Adult clothing also requires a lot more fabric.  That means more money, and just more fabric to deal with, and combined with the reason above, it means more time!  I love how little material you need and how quickly you can whip up something for your wee one.

But the MAIN reason I don’t sew for me is because I don’t like my body!  Because I have body issues, it’s hard to imagine liking any clothing on myself and I don’t want to invest time and money into sewing for me if I’m not even going to like how it looks.  I feel much more compelled to sew for my sister because I know it’ll look cuter on her, like the Winter Party Skirt or the Wiksten Tank in Ikat.

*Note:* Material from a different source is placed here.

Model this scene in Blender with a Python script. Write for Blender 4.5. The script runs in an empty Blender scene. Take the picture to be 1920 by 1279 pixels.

But I decided that shouldn’t stop me and after giving up my Ikat print fabric to use for my sister’s top, I thought about what else I’m into now and I thought I’d try color blocking!  This is a pretty big trend right now and I thought with some bright colors it’d be a fun, youthful spring top.  So without further ado, here’s my color blocked Wiksten Tank!

I used 3 different colors of cotton fabric and sewed them together before cutting out the pattern pieces making sure they were lined up perfectly so the color blocks would match up at the side seams.

When it started coming together I wasn’t sure if I had made the right decision to color block, or if I had picked the right colors.  It looks so BRIGHT.  Maybe too youthful and bold?  I felt like something from the 80s or early 90s, or maybe something super hipster from American Apparel?  I really didn’t know if I could pull it off.  But after finishing it and trying it on (and toning it down with a cardigan), I realized that I liked it!

Let me just stop and say that I chose only the most flattering pictures to share with you.  Trust me, most of them were not so pretty.

And getting a good picture of yourself is hard!  I apologize for the awkward poses and poor lighting/quality.

So the pattern is the Wiksten Tank and I HIGHLY recommend it.  It’s a very simple and straight forward top (no buttons, zippers or special materials needed).  It comes together quickly and the fit is pretty flattering for most people I imagine.  The loose bottom covers little tummies quite nicely!  Because it calls for french seams there are no unfinished exposed edges and this makes the top look neat and professional.  It’s definitely a good top to start with if you’re just delving into adult clothing sewing.

It’s funny though, I kept thinking that the tops were waaay too big.  I made a size small for my sister and I thought for sure that it was going to hang off her petite frame.  But it fit her perfectly!  When I made mine, it looked like a circus tent!  And I was a bit disappointed to find that it fit me perfectly too.  Hah!  I think that it just comes from only sewing tiny little toddler clothes, I didn’t realize how much fabric you need to cover an adult body.

Anyways, I’m kinda inspired to sew more for me!  Between the Sewing for Me series that Kojo Designs and Sewing in No Man’s Land hosted and Made by Rae’s Spring Top Sewalong, I feel like not only is it doable, but it’s important to take the time to create for yourself.  I’d love to make a top to enter in the Spring Top Sewalong, so I’ve got some work to do!  You guys have any great patterns for women’s tops that you’d recommend??  Do you like to sew for you?

Wiksten Tank in Ikat

So my selfish sewing didn’t go exactly the way I had planned.  I bought the Wiksten Tank pattern which I first saw (and loved) here and then I noticed it popping up everywhere!  It’s such a cute top and pretty flattering for different body types.

I bought this Ikat printed fabric, Amy Butler’s Kasbah in Midnight Blue from her Lark Collection.  I’ve noticed that Ikat style prints have gotten pretty popular and thought it’d be a fun springy top.

But then I decided to make it for my sister instead.  Oops!

I couldn’t help it.  She’s just so cute that I thought this would be perfect for her!

I think she likes it.  She better, because I sacrificed some super cute fabric that was supposed to be mine!

As for me, I’m making my own Wiksten tank, but I had a different idea for the fabric.  I’m almost done, but I’m not sure that I like it.  It was a little bit of a wild idea and I don’t think I can pull it off!  But we’ll see and if it’s not totally awful, I’ll show you later this week.